What is Best In Class, anyway? Seems it could be a matter of personal opinion in some instances. When you look at the industry holistically it is hard to compare. Many have different product requirements, picking methodologies and customer shipments (whether the customer is a company store or Business to Business or Direct To Consumer). But I can tell you after 20-plus years of visiting warehouses and distribution centers, there are some elements that exist in some of the best run facilities. 

    When Walmart was a customer of mine, other facility managers would say, “Wow, they are the best; what kind of automation do they have?” There was the immediate assumption to be the best that they must have the latest and greatest automation, Star Wars-like facilities. What Walmart does that others find so hard to do is not top secret, and quite simple. They execute and they make the supply chain a major asset to their overall business strategy. In many companies they view the supply chain or distribution process as a necessary evil. Leaders in the distribution center or supply chain do not sit on the executive team and many times are not consulted when there is some valuable information that they can share. In the organizational structure, many companies just don’t get where the distribution center fits so they just stick it under an executive who has no clue if the company is operating the best in class or worst in class. This is usually a recipe for disaster. Companies that recognize the importance of this segment in business are the ones that are succeeding. 

    The first element that I have found that exists in the best-of-class facilities should now be obvious. It is execution! Execution in a facility can be all inclusive of many different sub-elements. Communication both within the facility and with corporate, employee morale and attitude, process design, use of the most efficient equipment and software and, yes, occasionally automation. It’s interesting that most of the sub-elements mentioned above are FREE and just require a leader to put the right amount of each into an organization! Communication is so very vital and often times non-existent in some of the top companies. For example: A large direct to consumer company who has a decent warehouse operation and a pretty savvy manager with a thirst for continuous improvement had a situation with marketing who decided to give an item free with a purchase of a standard product. The warehouse manager knew immediately this was crazy and would cost the company lots of money. He communicated his concern and got the traditional response, “Just do it; marketing says so." The manager decided to keep track of the additional shipping cost.

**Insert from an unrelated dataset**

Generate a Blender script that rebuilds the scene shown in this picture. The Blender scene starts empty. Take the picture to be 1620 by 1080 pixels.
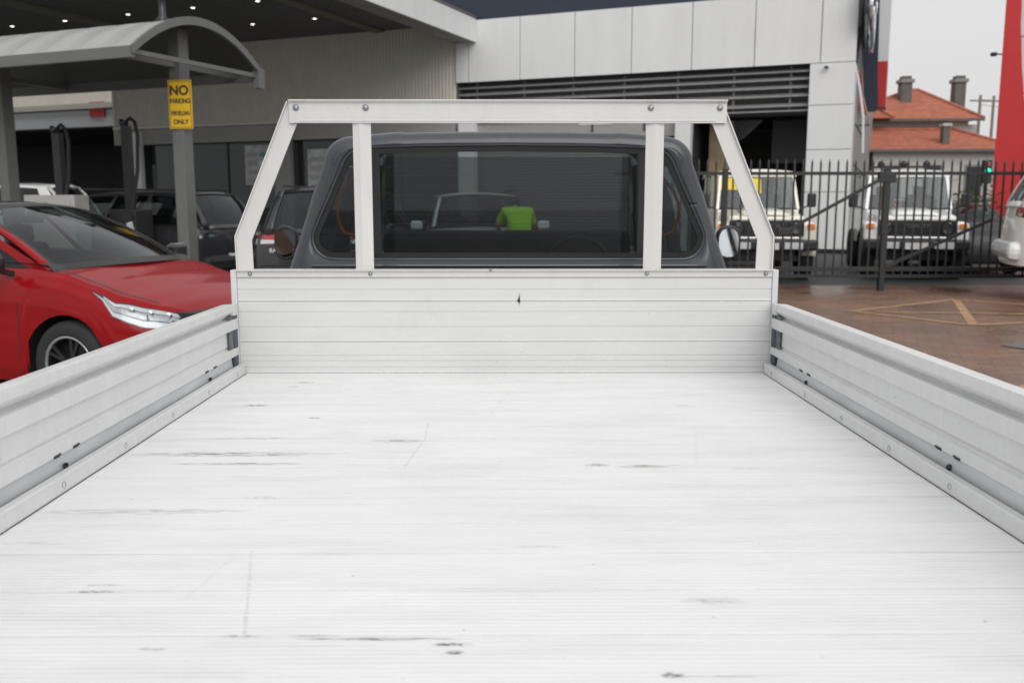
import bpy, bmesh, math, random
from mathutils import Vector, Matrix
R = math.radians
random.seed(7)
sc = bpy.context.scene
COL = sc.collection

# ------------------------------------------------------------------ camera
cam_d = bpy.data.cameras.new('camera'); cam = bpy.data.objects.new('camera', cam_d); COL.objects.link(cam)
sc.camera = cam
cam.location = (0, 0, 1.43)
cam.rotation_euler = (R(90) - 0.148553, 0, -0.0075)
cam_d.sensor_width = 36; cam_d.lens = 1450 / 1620 * 36
cam_d.clip_start = 0.05; cam_d.clip_end = 2000
cam_d.dof.use_dof = True; cam_d.dof.focus_distance = 2.5; cam_d.dof.aperture_fstop = 5.0

# ------------------------------------------------------------------ world: bright overcast
w = bpy.data.worlds.new('World'); sc.world = w; w.use_nodes = True
nt = w.node_tree; nt.nodes.clear()
N = nt.nodes.new; L = nt.links.new
sky = N('ShaderNodeTexSky'); sky.sky_type = 'NISHITA'; sky.sun_disc = False
sky.sun_elevation = R(34); sky.sun_rotation = R(162); sky.dust_density = 4
hs = N('ShaderNodeHueSaturation'); hs.inputs['Saturation'].default_value = 0.12; L(sky.outputs[0], hs.inputs['Color'])
geo = N('ShaderNodeTexCoord'); sep = N('ShaderNodeSeparateXYZ'); L(geo.outputs['Generated'], sep.inputs[0])
mr = N('ShaderNodeMapRange'); mr.inputs['From Min'].default_value = 0; mr.inputs['From Max'].default_value = 1
mr.inputs['To Min'].default_value = 7.45; mr.inputs['To Max'].default_value = 9.5; L(sep.outputs['Z'], mr.inputs['Value'])
ns = N('ShaderNodeTexNoise'); ns.inputs['Scale'].default_value = 1.6; ns.inputs['Detail'].default_value = 5
L(geo.outputs['Generated'], ns.inputs['Vector'])
mn = N('ShaderNodeMapRange'); mn.inputs['To Min'].default_value = .93; mn.inputs['To Max'].default_value = 1.07; L(ns.outputs[0], mn.inputs['Value'])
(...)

The standard product came in a small standard size box but the free item with free shipping was long and narrow costing extra to ship. After the promotion was over, the manager was brave enough to present his case and the additional cost of shipping the free item, eroded the profits of the standard product dramatically. The change that occurred in this company was also dramatic. The distribution expert was asked to sit in on all further promotion ideas and product decisions so that he could guide sales and marketing on the cost and impact of their ideas. Yeah! That’s one for the good guys, you dedicated individuals who want the company to prosper that execute in your facilities.

    Employee morale and attitude is so very vital. Best-in-class facilities ask feedback from their associates and reward them for their input. In the best-in-class facilities, individuals are treated as vital members of the team and morale is very good. Whether you do a cheer, a pizza party, or family days, associates are people and following the golden rule will change the attitude and morale in your facility. 

    Process design can also affect employee morale. Associates know when there’s a bad process, when they walk more than they should, when there’s redundancy, when the product is in wrong locations and other bad process steps. They know because they live it every day and shake their heads when they have to work twice as hard for conceivably nothing. Process design should be examined frequently in every functional area of the warehouse. If products, customers, shipments change, there should be an analysis of the process again, continuous improvement is the key. 

    Use of the most efficient equipment and software is critical. I’m not a big proponent of buying equipment without a healthy return on investment. Rule of thumb if the ROI is less than 12 months, you have to find a way to get leadership to listen to your needs. One quick tip on using the most efficient equipment or software: Identify any paper or data entry in your facility. If you have these two things, you have opportunity!